_What is expected_: Write out each line beneath this one exactly as it reads.

_Material provided_:
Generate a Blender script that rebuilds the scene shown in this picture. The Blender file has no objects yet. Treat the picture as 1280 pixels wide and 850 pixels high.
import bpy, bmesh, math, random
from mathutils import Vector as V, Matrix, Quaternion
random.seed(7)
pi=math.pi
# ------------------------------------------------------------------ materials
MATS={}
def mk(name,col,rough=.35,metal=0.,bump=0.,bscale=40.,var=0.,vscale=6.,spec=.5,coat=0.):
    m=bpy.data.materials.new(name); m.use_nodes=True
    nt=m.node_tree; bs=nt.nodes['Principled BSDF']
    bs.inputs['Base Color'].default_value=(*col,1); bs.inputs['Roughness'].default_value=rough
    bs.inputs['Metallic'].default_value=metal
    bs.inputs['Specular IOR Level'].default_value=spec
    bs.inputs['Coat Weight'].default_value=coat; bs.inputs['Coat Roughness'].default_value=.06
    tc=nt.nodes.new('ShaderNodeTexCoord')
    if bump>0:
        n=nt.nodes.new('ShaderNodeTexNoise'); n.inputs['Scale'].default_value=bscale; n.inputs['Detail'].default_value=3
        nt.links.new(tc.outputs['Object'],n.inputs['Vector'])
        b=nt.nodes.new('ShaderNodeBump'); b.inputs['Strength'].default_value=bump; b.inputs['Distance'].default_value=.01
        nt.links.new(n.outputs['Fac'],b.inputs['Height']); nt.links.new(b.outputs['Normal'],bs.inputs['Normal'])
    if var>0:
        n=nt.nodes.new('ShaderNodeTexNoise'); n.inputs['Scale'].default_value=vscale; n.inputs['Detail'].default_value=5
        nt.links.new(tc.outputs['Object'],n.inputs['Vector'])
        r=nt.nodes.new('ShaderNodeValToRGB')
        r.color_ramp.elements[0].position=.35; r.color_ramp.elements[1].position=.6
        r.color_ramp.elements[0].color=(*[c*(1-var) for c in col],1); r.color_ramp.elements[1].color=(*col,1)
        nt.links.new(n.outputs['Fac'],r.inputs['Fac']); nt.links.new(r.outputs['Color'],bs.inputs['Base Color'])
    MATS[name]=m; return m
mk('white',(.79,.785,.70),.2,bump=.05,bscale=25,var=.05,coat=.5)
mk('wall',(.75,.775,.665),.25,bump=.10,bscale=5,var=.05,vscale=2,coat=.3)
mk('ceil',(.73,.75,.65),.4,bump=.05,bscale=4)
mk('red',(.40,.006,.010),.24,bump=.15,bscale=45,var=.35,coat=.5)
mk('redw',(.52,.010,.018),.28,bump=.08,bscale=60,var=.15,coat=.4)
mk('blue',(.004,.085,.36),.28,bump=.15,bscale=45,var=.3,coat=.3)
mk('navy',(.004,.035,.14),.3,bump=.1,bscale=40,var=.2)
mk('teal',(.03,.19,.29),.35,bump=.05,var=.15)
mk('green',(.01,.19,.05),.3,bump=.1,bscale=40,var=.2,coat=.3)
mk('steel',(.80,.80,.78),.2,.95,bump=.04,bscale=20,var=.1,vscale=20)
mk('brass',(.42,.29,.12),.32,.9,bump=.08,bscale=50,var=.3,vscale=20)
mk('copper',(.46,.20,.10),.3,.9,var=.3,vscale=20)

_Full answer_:
Generate a Blender script that rebuilds the scene shown in this picture. The Blender file has no objects yet. Treat the picture as 1280 pixels wide and 850 pixels high.
import bpy, bmesh, math, random
from mathutils import Vector as V, Matrix, Quaternion
random.seed(7)
pi=math.pi
# ------------------------------------------------------------------ materials
MATS={}
def mk(name,col,rough=.35,metal=0.,bump=0.,bscale=40.,var=0.,vscale=6.,spec=.5,coat=0.):
    m=bpy.data.materials.new(name); m.use_nodes=True
    nt=m.node_tree; bs=nt.nodes['Principled BSDF']
    bs.inputs['Base Color'].default_value=(*col,1); bs.inputs['Roughness'].default_value=rough
    bs.inputs['Metallic'].default_value=metal
    bs.inputs['Specular IOR Level'].default_value=spec
    bs.inputs['Coat Weight'].default_value=coat; bs.inputs['Coat Roughness'].default_value=.06
    tc=nt.nodes.new('ShaderNodeTexCoord')
    if bump>0:
        n=nt.nodes.new('ShaderNodeTexNoise'); n.inputs['Scale'].default_value=bscale; n.inputs['Detail'].default_value=3
        nt.links.new(tc.outputs['Object'],n.inputs['Vector'])
        b=nt.nodes.new('ShaderNodeBump'); b.inputs['Strength'].default_value=bump; b.inputs['Distance'].default_value=.01
        nt.links.new(n.outputs['Fac'],b.inputs['Height']); nt.links.new(b.outputs['Normal'],bs.inputs['Normal'])
    if var>0:
        n=nt.nodes.new('ShaderNodeTexNoise'); n.inputs['Scale'].default_value=vscale; n.inputs['Detail'].default_value=5
        nt.links.new(tc.outputs['Object'],n.inputs['Vector'])
        r=nt.nodes.new('ShaderNodeValToRGB')
        r.color_ramp.elements[0].position=.35; r.color_ramp.elements[1].position=.6
        r.color_ramp.elements[0].color=(*[c*(1-var) for c in col],1); r.color_ramp.elements[1].color=(*col,1)
        nt.links.new(n.outputs['Fac'],r.inputs['Fac']); nt.links.new(r.outputs['Color'],bs.inputs['Base Color'])
    MATS[name]=m; return m
mk('white',(.79,.785,.70),.2,bump=.05,bscale=25,var=.05,coat=.5)
mk('wall',(.75,.775,.665),.25,bump=.10,bscale=5,var=.05,vscale=2,coat=.3)
mk('ceil',(.73,.75,.65),.4,bump=.05,bscale=4)
mk('red',(.40,.006,.010),.24,bump=.15,bscale=45,var=.35,coat=.5)
mk('redw',(.52,.010,.018),.28,bump=.08,bscale=60,var=.15,coat=.4)
mk('blue',(.004,.085,.36),.28,bump=.15,bscale=45,var=.3,coat=.3)
mk('navy',(.004,.035,.14),.3,bump=.1,bscale=40,var=.2)
mk('teal',(.03,.19,.29),.35,bump=.05,var=.15)
mk('green',(.01,.19,.05),.3,bump=.1,bscale=40,var=.2,coat=.3)
mk('steel',(.80,.80,.78),.2,.95,bump=.04,bscale=20,var=.1,vscale=20)
mk('brass',(.42,.29,.12),.32,.9,bump=.08,bscale=50,var=.3,vscale=20)
mk('copper',(.46,.20,.10),.3,.9,var=.3,vscale=20)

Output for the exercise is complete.